Enqameni power lines vandalised

File pic: Vandalised power line

Electricity lines, which were installed at Enqameni in Gwanda, Matabeleland South sometime in 2005 have been vandalised.

Zesa Holdings has been accused of abandoning the rural electrification project in 2005.

A concerned resident Ndabezinhle Ndlovu said it was disturbing to see people tampering with power lines.

“Children also vandalise those power lines to make toy cars using the wire,” Ndlovu said.

“This is not safe because electricity is dangerous.”

Zimbabwe Electricity Transmission and Distribution Company (ZETDC) Western Region manager, Lloyd Jaji, refused to comment on the matter.

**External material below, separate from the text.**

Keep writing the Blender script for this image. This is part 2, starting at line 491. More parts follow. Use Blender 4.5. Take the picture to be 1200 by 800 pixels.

 “I cannot comment yet because I must get an inquiry from people on the ground to get more information,” Jaji said.

Former Energy and Power Development minister Fortune Chasi once proposed a 30-year mandatory prison sentence for vandalising electricity infrastructure amid reports the power utility loses millions annually to the criminal activities.

ZETDC says it loses close to US$ 5million annually to vandalism of its infrastructure.

In a statement on its official Twitter account last year, the power company’s subsidiary said vandalism of infrastructure had left more than 30 000 households without power countrywide.

“Up to 30 000 households are without power due to vandalism of about 4 000 transformers, cables and associated materials.

“ZETDC needs about US$15 million to replace the stolen materials,” said ZETDC in a statement.

In 2020, Cabinet said it approved principles for the proposed amendment to the Electricity Act to introduce tougher penalties for crimes related to electricity theft, the destruction of and tampering with electricity infrastructure.

The envisaged amendment process will encompass reviewing the current penalty regime for identified offences in order to make them more deterrent.

There will also be the classifying of the offences under the Criminal Law (Codification and Reform) Act [Chapter 9:23], which governs heinous crimes, including rape and murder, compelling courts to impose mandatory sentences, as opposed to the option of fines, which may not be deterrent enough.